Today’s rate hike is the first in six months, raising the benchmark rate to 1.5 percent from 1.25 percent. This is the bank’s fourth rate hike in the past 12 months, reports CTV News.
There has been a lot of speculation over if and when the Band of Canada would raise the interest rate, with some people thinking the bank would be spooked by the tariffs imposed on Canadian goods by the U.S. But Statistics Canada issued a strong jobs report last month, reporting the economy had added 31,800 jobs, on a seasonal-adjusted basis.
Wages also picked up at a solid pace of 3.6% year-over-year. The figures beat economic expectations. This means the central bank’s move in raising the benchmark rate will be followed by Canada’s other big banks, even as President Donald Trump escalated the U.S. trade war with China, scheduling tens of billions in additional tariffs.
Bank of Canada raises rates as Poloz’s tale of recovery from Great Recession finally starts coming true UAoORuzktz
— Financial Post (@financialpost) July 11, 2018
Markets Insider noted that in June, at a meeting, the Bank of Canada left its rate unchanged but dropped a reference to remaining “cautious” on monetary policy.
But dropping the word “cautious” goes along with Bank of Canada’s new Monetary Policy Report that shows most companies are paying attention to their order books rather than focusing on the headlines. And this is good for the economy.
“Canada’s economy continues to operate close to its capacity and the composition of growth is shifting,” the Bank of Canada said in its policy statement. “Exports are being buoyed by strong global demand and higher commodity prices. Business investment is growing in response to solid demand growth and capacity pressures, although trade tensions are weighing on investment in some sectors.”
Other things to consider in the long run
The Canadian dollar climbed 0.3 percent versus the U.S. dollar following the announcement. And Canadian businesses are optimistic. The housing market is finally picking up. Construction starts jumped 27.9 percent last month, Canada Mortgage and Housing Corporation said Tuesday, to a seasonally-adjusted 248,138. Economists had expected housing starts to come in at around 210,000.

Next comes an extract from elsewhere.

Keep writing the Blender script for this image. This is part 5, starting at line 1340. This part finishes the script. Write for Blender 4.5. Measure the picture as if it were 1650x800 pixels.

However, while the trade war between the U.S. and the rest of the world appears to be escalating, U.S. tariffs on the auto sector’s integrated cross-border supply chains would have “large impacts on investment and employment,” the Bank of Canada warned Wednesday. And remember, the NAFTA deal is stalled for the time being.
But even with the apparent uncertainty of global economics at this time, the Bank of Canada is now predicting slightly stronger growth for Canada over the next couple of years. Real gross domestic product (GDP) is expected to grow 2.2 percent in 2019, up from its April call of 2.1 percent, and by 1.9 percent in 2020, compared with its previous prediction of 1.8 percent. The economy’s growth projection for this year remains at two percent, the bank said.